La política, en estricto sentido o en el sentido que actualmente le damos, sólo es una actividad que existe desde la Revolución Francesa. Ella presupone la noción de ciudadanía y el derecho y/o deber que le corresponde a cada ciudadano de participar en los asuntos públicos.
En sociedades anteriores a la modernidad existieron actividades de personas que buscaban participar en la disputa por los asuntos del Estado, pero ni todos los que estaban concernidos tenían acceso a esta disputa ni eran actividades abiertas y públicas ellas mismas. De ahí que la política tenga en su fundamento los derechos del ciudadano consagrados por la revolución.
La base de la política está en el reconocimiento mutuo de la legitimidad que posee todo ciudadano de participar en ella. De ahí que la política transforma el conflicto social y la disputa por el poder en una actividad regulada en la cual se supera la violencia de las circunstancias históricamente anteriores. En efecto, antes del reconocimiento mutuo de la legitimidad de las diferentes posturas ante el conflicto político y antes del acuerdo de que las desavenencias entre ciudadanos, se dirimirán a través del voto las disputas por el poder arrastraban necesariamente hacia el desorden. Daban lugar a diferentes tipos de complots y a diversas formas de sujeción de unos por otros por medio de la violencia física, esto es, la guerra.

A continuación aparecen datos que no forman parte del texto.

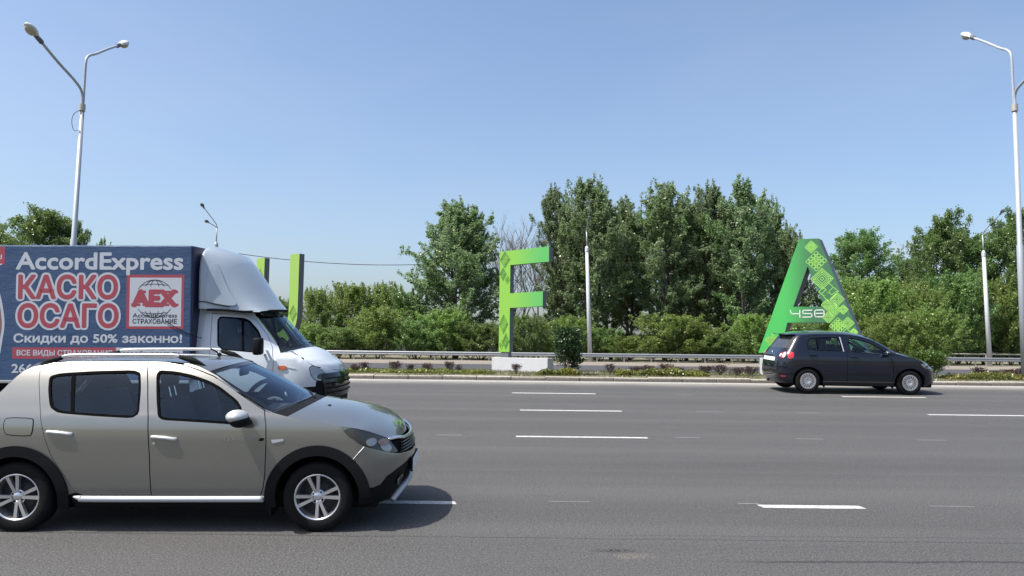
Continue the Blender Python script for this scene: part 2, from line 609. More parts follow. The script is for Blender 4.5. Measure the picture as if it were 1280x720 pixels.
M = {}
def asphalt(name, col, near=False):
    t = NT(name)
    co = t.coord()
    fine = t.smooth(t.noise(co, 62, 4, 0.85), 0.38, 0.62)
    mid = t.noise(co, 20, 4, 0.7)
    big = t.noise(t.mapped(co, (0.16, 0.9, 1)), 0.9, 5, 0.6)
    lane = t.noise(t.mapped(co, (0.012, 1.0, 1)), 1.1, 3, 0.5)
    spots = t.noise(t.mapped(co, (0.5, 1, 1)), 2.6, 6, 0.7)
    base = t.mix(t.smooth(mid, 0.42, 0.66), tuple(x * 0.88 for x in col), tuple(x * 1.12 for x in col))
    base = t.mix(t.math('MULTIPLY', t.smooth(big, 0.45, 0.7), 0.40), base, tuple(x * 0.70 for x in col))
    base = t.mix(t.math('MULTIPLY', t.smooth(lane, 0.40, 0.65), 0.45), base, tuple(x * 1.32 for x in col))
    base = t.mix(t.math('MULTIPLY', t.smooth(spots, 0.56, 0.70), 0.30), base, tuple(x * 0.62 for x in col))
    chips = t.ramp(t.noise(co, 90, 2, 0.8), [(0.66, 0.0), (0.74, 1.0)])
    if near:
        sep = t.n("ShaderNodeSeparateXYZ"); t.l(co, sep.inputs[0])
        X, Y = sep.outputs[0], sep.outputs[1]
        wob = t.noise(t.mapped(co, (1.1, 0.0, 0.0)), 1.6, 4, 0.6)
        rag = t.noise(co, 22, 4, 0.7)
        def streak(y0, w, x0, x1, amt, slope=0.0):
            yy = t.math('SUBTRACT', Y, t.math('MULTIPLY_ADD', X, slope, y0))
            yy = t.math('ADD', yy, t.math('MULTIPLY', t.math('SUBTRACT', wob, 0.5), 0.09))
            d = t.math('ABSOLUTE', yy)
            d = t.math('ADD', d, t.math('MULTIPLY', t.math('SUBTRACT', rag, 0.5), w * 2.6))
            a = t.smooth(d, w, w * 0.35)
            a = t.math('MULTIPLY', a, t.smooth(X, x0, x0 + 0.8))
            a = t.math('MULTIPLY', a, t.smooth(X, x1, x1 - 0.8))
            return t.math('MULTIPLY', a, amt)
        dk = tuple(x * 0.32 for x in col)
        base = t.mix(streak(6.16, 0.030, 1.5, 7.5, 0.85, 0.03), base, dk)
        base = t.mix(streak(6.80, 0.022, -6.0, 9.0, 0.55), base, dk)
        base = t.mix(streak(6.90, 0.016, 0.5, 9.0, 0.45, 0.01), base, dk)
        base = t.mix(streak(9.6, 0.05, -2.0, 14.0, 0.18), base, dk)
        # worn hole: painted shade under its ragged far edge, loose pale stones below it
        r2 = t.noise(co, 9, 4, 0.65)
        def blob(x0, y0, sy, r, amp):
            dx = t.math('SUBTRACT', X, x0); dy = t.math('MULTIPLY', t.math('SUBTRACT', Y, y0), sy)
            q = t.math('SQRT', t.math('ADD', t.math('MULTIPLY', dx, dx), t.math('MULTIPLY', dy, dy)))
            q = t.math('ADD', q, t.math('MULTIPLY', t.math('SUBTRACT', rag, 0.5), amp))
            q = t.math('ADD', q, t.math('MULTIPLY', t.math('SUBTRACT', r2, 0.5), amp))
            return t.smooth(q, r, r * 0.45)
        lip_shade = t.math('MULTIPLY', blob(0.88, 6.46, 4.2, 0.24, 0.40), t.ramp(t.noise(co, 34, 3, 0.8), [(0.44, 0.0), (0.56, 1.0)]))
        st = t.ramp(t.noise(co, 48, 3, 0.8), [(0.36, (0.05, 0.047, 0.042)), (0.62, (0.175, 0.165, 0.145))])
        base = t.mix(t.math('MULTIPLY', blob(0.98, 6.33, 2.4, 0.24, 0.45), 0.8), base, st)
        base = t.mix(lip_shade, base, tuple(x * 0.2 for x in col))
        # pale dust swept to the kerb
        du = t.math('ADD', Y, t.math('MULTIPLY', t.math('SUBTRACT', t.noise(t.mapped(co, (0.5, 2, 1)), 1.5, 5), 0.5), 0.9))
        base = t.mix(t.math('MULTIPLY', t.smooth(du, 20.9, 22.3), 0.75), base, (0.30, 0.285, 0.26))
        base = t.mix(t.math('MULTIPLY', t.smooth(t.math('ADD', Y, t.math('MULTIPLY', t.math('SUBTRACT', rag, 0.5), 0.25)), 22.15, 22.4), 0.7), base, (0.46, 0.45, 0.43))
        # tyre-polished lanes and oil line
        for yc in (10.0, 13.9, 17.2, 20.3):
            dd = t.math('ABSOLUTE', t.math('SUBTRACT', Y, yc))
            base = t.mix(t.math('MULTIPLY', t.smooth(dd, 0.5, 0.1), 0.22), base, tuple(x * 0.55 for x in col))
    grain = t.mix(fine, (0.42, 0.42, 0.42), (1.56, 1.55, 1.53))
    base = t.mix(1.0, base, grain, 'MULTIPLY')
    base = t.mix(t.math('MULTIPLY', chips, 0.5), base, (0.25, 0.245, 0.23))
    t.col(base)
    t.b.inputs["Roughness"].default_value = 0.82
    t.b.inputs["Specular IOR Level"].default_value = 0.35
    t.bump(t.math('ADD', fine, t.math('MULTIPLY', mid, 0.6)), 0.55, 0.006)
    return t.m

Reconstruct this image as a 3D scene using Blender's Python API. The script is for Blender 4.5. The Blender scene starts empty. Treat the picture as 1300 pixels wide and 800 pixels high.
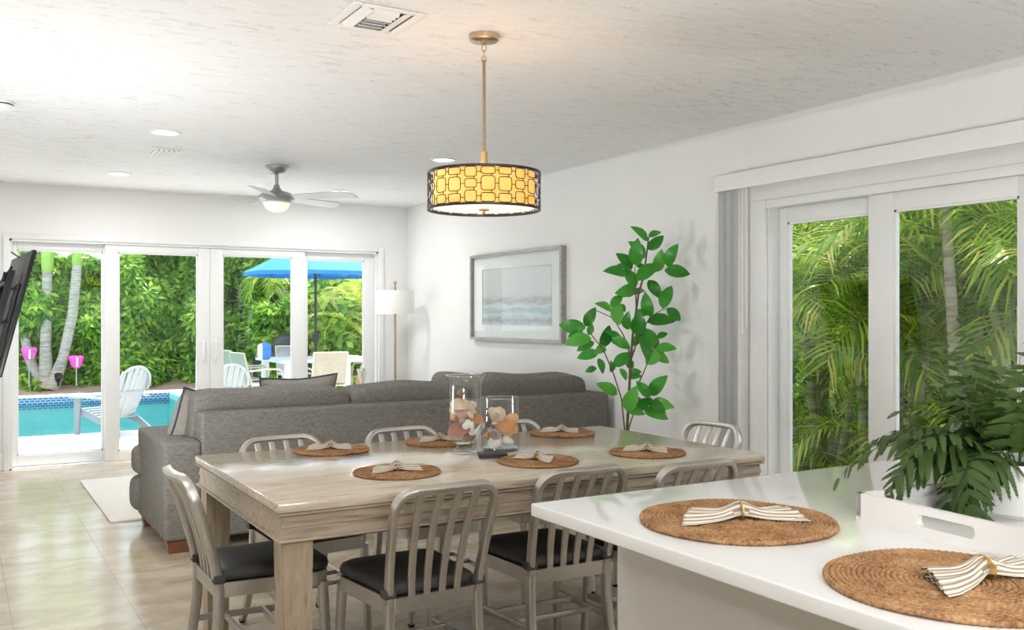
import bpy, bmesh, math, random
import numpy as np
from mathutils import Vector, Matrix, Euler
sc = bpy.context.scene
COL = sc.collection
PI = math.pi
YAW = 0.5350
rnd = random.Random(7)

# ------------------------------------------------------------------ materials
def nt(name):
    m = bpy.data.materials.new(name); m.use_nodes = True
    n = m.node_tree.nodes; l = m.node_tree.links
    b = n['Principled BSDF']
    return m, n, l, b
def ramp(n, stops):
    r = n.new('ShaderNodeValToRGB')
    e = r.color_ramp.elements
    while len(e) < len(stops): e.new(0.5)
    for i, (p, c) in enumerate(stops):
        e[i].position = p; e[i].color = (*c, 1) if len(c) == 3 else c
    return r
def coords(n, l, scale=(1, 1, 1), rot=(0, 0, 0), kind='Object'):
    t = n.new('ShaderNodeTexCoord'); mp = n.new('ShaderNodeMapping')
    mp.inputs['Scale'].default_value = scale; mp.inputs['Rotation'].default_value = rot
    l.new(t.outputs[kind], mp.inputs['Vector'])
    return mp.outputs['Vector']
def noise(n, l, vec, scale, detail=3, rough=0.5, dist=0.0):
    t = n.new('ShaderNodeTexNoise')
    t.inputs['Scale'].default_value = scale; t.inputs['Detail'].default_value = detail
    t.inputs['Roughness'].default_value = rough; t.inputs['Distortion'].default_value = dist
    l.new(vec, t.inputs['Vector']); return t
def bump(n, l, h, b, strength=0.2, dist=0.01):
    x = n.new('ShaderNodeBump'); x.inputs['Strength'].default_value = strength
    x.inputs['Distance'].default_value = dist
    l.new(h, x.inputs['Height']); l.new(x.outputs['Normal'], b.inputs['Normal']); return x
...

La política entonces es la transformación de la guerra en una actividad que responde a la interrelación que existe entre los ciudadanos, que los hace dependientes unos de otros en orden a resolver los problemas de la vida en común.
Lo esencial para que la política cumpla su rol pacificador es que los ciudadanos no deslegitimen la posición de sus adversarios. El reconocimiento de que la diferencia no hace al otro un enemigo de guerra es lo que hace posible la sociedad democrática.
Por eso, la moralización del conflicto político es extraordinariamente peligrosa. La moral existe y funda la lucha entre el bien y el mal, conflicto que tiende al absoluto y que es necesariamente excluyente. Por lo tanto, no admite ningún reconocimiento de la validez del pensamiento del adversario. Si el adversario es el mal, entonces lo único válido frente a él es su eliminación. La moral conduce necesariamente a la guerra.
La moralización del conflicto político hace inviable la democracia, porque al deslegitimar al adversario invalida los procedimientos que la democracia posee para administrar los conflictos. Entonces todo se vuelve una lucha en la que se persigue la neutralización y la anulación del otro. No es que sus posiciones respondan simplemente a una diferente manera de pensar o imaginar la sociedad del futuro, son designios malignos que buscan destruir y que por ello deben ser aniquilados. El adversario maligno no tiene ningún derecho, es una vergüenza que exista y hay que someterlo sin piedad.
El uso de la mayoría para llevar a cabo esta anulación del otro, en caso de que estas posturas adquieran fuerza, puede generar lo que los especialistas han llamado "la dictadura de las mayorías", es decir, una acción que desconoce los derechos ciudadanos de las minorías y les cierra todo camino para hacer escuchar sus ideas y sus demandas. La justificación es que siendo estas posturas expresión de un designio malévolo, ellas deben ser extirpadas de la sociedad.
Todo esto forma un cuadro en el que el talibanismo y la moralización propician un sectarismo y una intolerancia destructivos que invalida la democracia y le abre paso a la violencia. Entre los efectos nefastos que esto puede producir está la retirada de las minorías de la discusión política, lo que invalida de inmediato las instituciones en que estas discusiones puedan dirimirse democráticamente. Así, el purismo conduce a la exclusión y termina con la democracia. Quedan sólo los puros discutiendo entre ellos mismos, confirmándose mutuamente su equivocada astucia y celebrando la imposibilidad de lo común en la que se ahoga la democracia.